Every "Choose your own adventure book" I ever read had the correct path, and every wrong choice had a 5 page "And then you died.. go back to (page x).".
You read bad ones then. I picked up a huge stack at a book fair called Lone Wolf circa 1985 about a psychic warrior monk. Each book has multiple paths that can lead to victory.
Ah, good stuff. There was an android app that allowed you to read them and automatically kept track of your items and health. I just looked and I think the project is dead now unfortunately, but it got me through some boring days at work.
the most fun ones were the author basically chastising you for being so stupid to pick the option they put in the book themselves lmao. i miss adventure books they were fun.

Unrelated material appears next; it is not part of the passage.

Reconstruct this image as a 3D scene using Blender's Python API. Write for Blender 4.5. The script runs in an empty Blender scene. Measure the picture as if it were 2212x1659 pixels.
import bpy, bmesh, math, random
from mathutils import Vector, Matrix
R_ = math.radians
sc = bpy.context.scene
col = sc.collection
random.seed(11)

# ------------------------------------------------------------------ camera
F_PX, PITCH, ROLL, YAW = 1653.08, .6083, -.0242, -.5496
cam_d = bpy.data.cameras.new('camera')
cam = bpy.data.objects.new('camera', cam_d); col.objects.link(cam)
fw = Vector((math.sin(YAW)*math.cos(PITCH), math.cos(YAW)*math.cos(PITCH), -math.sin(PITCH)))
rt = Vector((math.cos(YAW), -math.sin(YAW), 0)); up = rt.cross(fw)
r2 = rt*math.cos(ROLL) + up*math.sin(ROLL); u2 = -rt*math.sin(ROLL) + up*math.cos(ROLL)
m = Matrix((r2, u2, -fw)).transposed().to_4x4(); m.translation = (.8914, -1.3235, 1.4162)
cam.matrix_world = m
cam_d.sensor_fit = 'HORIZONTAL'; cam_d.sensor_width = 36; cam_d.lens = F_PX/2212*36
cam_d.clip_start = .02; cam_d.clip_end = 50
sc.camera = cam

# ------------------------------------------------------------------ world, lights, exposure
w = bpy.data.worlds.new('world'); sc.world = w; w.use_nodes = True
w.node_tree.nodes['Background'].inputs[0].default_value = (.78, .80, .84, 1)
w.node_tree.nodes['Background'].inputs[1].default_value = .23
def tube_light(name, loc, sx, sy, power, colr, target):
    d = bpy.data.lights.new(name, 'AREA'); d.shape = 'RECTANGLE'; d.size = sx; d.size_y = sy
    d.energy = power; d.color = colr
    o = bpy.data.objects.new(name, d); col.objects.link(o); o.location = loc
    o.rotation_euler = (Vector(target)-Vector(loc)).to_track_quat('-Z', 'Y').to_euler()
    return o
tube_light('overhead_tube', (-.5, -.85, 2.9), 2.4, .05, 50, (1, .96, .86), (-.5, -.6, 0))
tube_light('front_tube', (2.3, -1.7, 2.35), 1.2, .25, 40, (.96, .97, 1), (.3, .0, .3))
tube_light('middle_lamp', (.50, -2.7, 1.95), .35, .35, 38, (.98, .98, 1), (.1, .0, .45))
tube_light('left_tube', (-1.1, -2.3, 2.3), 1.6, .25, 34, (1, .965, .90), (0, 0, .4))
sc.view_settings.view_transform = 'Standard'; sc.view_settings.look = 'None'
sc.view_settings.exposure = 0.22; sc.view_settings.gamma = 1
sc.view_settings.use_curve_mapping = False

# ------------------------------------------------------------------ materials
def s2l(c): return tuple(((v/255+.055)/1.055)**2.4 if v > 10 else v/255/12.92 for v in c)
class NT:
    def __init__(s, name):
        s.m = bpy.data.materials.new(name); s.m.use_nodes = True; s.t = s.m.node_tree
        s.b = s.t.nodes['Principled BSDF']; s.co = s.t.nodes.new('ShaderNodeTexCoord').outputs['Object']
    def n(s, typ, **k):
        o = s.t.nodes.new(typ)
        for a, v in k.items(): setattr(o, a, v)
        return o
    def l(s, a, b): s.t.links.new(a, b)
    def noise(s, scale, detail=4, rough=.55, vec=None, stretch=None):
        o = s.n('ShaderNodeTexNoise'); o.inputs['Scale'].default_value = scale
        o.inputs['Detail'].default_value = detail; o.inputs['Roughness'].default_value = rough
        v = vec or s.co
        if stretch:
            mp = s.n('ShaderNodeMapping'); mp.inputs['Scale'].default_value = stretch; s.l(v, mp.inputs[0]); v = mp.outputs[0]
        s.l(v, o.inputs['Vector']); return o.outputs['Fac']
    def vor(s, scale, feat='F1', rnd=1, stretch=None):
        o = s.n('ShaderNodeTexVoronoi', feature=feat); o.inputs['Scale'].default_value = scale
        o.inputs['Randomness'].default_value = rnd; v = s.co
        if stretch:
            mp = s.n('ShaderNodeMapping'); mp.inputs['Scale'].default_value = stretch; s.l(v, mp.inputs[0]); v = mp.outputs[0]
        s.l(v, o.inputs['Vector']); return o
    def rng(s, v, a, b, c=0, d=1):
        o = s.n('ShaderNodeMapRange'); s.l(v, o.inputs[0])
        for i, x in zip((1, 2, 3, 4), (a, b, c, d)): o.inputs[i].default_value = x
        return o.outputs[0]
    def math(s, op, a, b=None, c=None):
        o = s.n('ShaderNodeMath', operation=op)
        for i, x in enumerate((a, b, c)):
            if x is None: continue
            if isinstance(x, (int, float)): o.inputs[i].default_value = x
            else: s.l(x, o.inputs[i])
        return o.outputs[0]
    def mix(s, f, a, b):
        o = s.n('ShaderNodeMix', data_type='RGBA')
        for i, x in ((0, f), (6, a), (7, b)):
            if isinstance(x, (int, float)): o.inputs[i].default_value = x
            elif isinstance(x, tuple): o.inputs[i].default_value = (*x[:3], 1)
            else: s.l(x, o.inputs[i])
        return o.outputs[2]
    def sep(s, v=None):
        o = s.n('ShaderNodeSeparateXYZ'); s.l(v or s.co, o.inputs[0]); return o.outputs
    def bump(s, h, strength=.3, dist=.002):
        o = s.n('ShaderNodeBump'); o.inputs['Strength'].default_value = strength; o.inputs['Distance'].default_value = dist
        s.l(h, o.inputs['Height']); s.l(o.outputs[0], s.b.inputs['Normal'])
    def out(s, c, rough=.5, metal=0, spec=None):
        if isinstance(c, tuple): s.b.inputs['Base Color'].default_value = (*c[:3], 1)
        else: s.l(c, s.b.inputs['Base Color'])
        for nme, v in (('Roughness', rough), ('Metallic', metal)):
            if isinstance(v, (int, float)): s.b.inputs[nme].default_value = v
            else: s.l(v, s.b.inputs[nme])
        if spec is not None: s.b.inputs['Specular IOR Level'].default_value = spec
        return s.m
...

You begin to slide down the slope. You scrabble for purchase but there’s no way to stop yourself. You eventually die of thirst, sliding down the endless slope
Sometimes when I play a new video game I do the same thing where I figure out how quickly it allows you to die. Very rarely do they let you die in the tutorial.
I remember at the beginning of KC:D, there's a bit where you're fleeing headlong down a rocky path. I stopped at one point to look behind me, and was immediately struck down by a soldier who'd been chasing me. It definitely heightened the tension; it would have been totally immersion-breaking if the urgency was contrived, and so many games fall into this trap (and not just in the intro). Now, depending on the genre, immersion is going to be a different priority; it's hardly the ultimate yardstick for gaming. But I do love a game that pays attention to it, and KC:D was great at that. Apparently I'm pretty hyped for the sequel.
I’m playing through it for the first time currently. Tips? I’m not super far. Basically through the tutorial, then I accidentally did the “a woman’s lot” quest and slogged through that for a few hours.
Watching some modern shows is like reading these books from first page to last page instead of following the instructions. The only difference is that every ending in the book becomes a dream sequence in the show.
Y'all ever read that one about "the worst day of your life?" I think that was the actual title. That one had a bunch of weirdly hardcore shit. It's like George R. R. Martin wrote that shit, under an alternate name.
At least half the choices in the book would cause you to die horribly.